Article

Northwest Product

December 1956 R. L. A.
Article
Northwest Product
December 1956 R. L. A.

Anacortes, Washington was a robust lumber town of dirt streets, wooden sidewalks and hulking men in the 1880's when Ed Terrace's grandfather settled there from Nova Scotia. He started a lumber mill and planted his family firmly in the midst of life in the vigorous Northwest.

Ed was born in Anacortes but has spent most of his life in Seattle, eighty miles to the south, where his father is purchasing agent for a shipyard.

Mt. Rainier (14,408') rises, whitecapped, in the distance from Seattle. For some residents it presents a challenge for glacier climbing or skiing. For many, like the Terrace family, it is a reminder that the mountains are there to be enjoyed in other ways. The whole Terrace family, Ed, his mother and father and sister (who is now a student at Western Washington College) often pack up and head toward the western Cascades for camping trips.

He spent one summer while in high school rolling drunks out of dark corners as a night watchman (midnight to seven) on the Seattle waterfront. He also worked as a produce clerk in a supermarket and learned the delicate art of making tired vegetables look new and fresh each morning. "You just keep peeling off the outer layers of things like cabbage and lettuce and hope that you will sell them in time."

He planned to major in Political Science at some eastern college, but Dartmouth and the others were little more than names to him. When he was informed that Dartmouth had shown an interest in him by offering a scholarship and an opportunity to work in the Dining Association, he reciprocated.

On his way to Hanover, he stopped off for three days in Washington and visited in New York. Then, he took a first step in his Dartmouth education by setting himself at the mercy of the B & M. He got on the wrong train and, of course, arrived in the Junction at 3 in the morning. That first night in Hanover was spent comfortably in the shadow of a ping pong table on the floor of the South Mass social room.

Like many other liberal arts students, Ed was riding for a fall. With a firm plan still in mind to major in Political Science, his curiosity led him to sample in another field and when he selected an offering of Professor John Stearns in Greek Art, he found something he wasn't looking for.

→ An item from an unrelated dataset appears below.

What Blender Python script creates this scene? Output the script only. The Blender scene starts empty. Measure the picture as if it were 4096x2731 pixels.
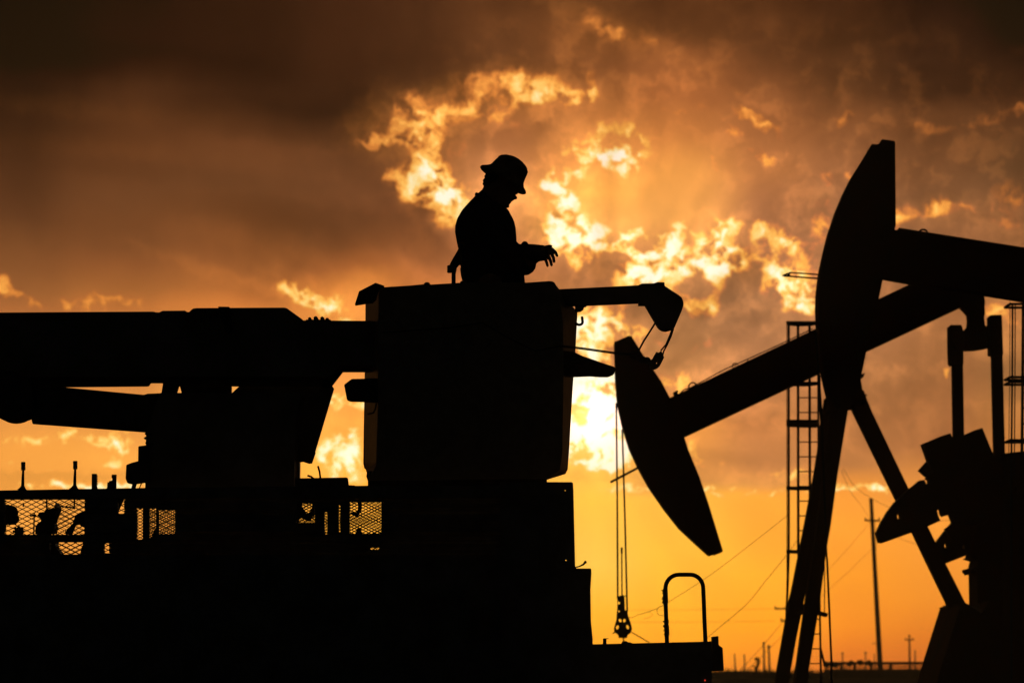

As a project for the course he set to work classifying some Greek pottery that had been lying around the College for about fifty years. What once would have seemed deathly dull, proved interesting and, as he related his course work to the bits and pieces of pottery, Greek art came alive for him. It was a demanding, time-consuming project but, although different techniques were called for, he soon found that he could work as well all night at Dartmouth as he had done on the Seattle docks. His report on the project will be published this year.

Ed lived with Professor Emeritus Gordon Ferrie Hull, until the Professor's death this fall. Through this association, Ed was in touch with another Dartmouth era. Sitting under a tree in his yard, Professor Hull once told of how, with more zeal than good sense, some of his Physics students had commented to the formidable Professor Leon Burr Richardson that "Chemistry had at last become a rather important phase of Physics."

This year, as a Senior Fellow, Ed is making a study of portraiture in the ancient coins of the Dartmouth collection. He has learned French and German at Dartmouth and is now studying Greek with Professor Royal Nemiah. He finds time to practice the piano for two or three hours every day and there has been talk of a Webster Hall performance.

Ed, with a family background of lumber and shipping and a love for the out of doors, is a representative product of the Northwest. He has a fine mind, a musical talent and a capacity for hard work - all of which he has exercised at Dartmouth. And that one course he selected in his sophomore year has made a difference: he will go on to graduate school to do work in Greek and Roman Art and Archaeology.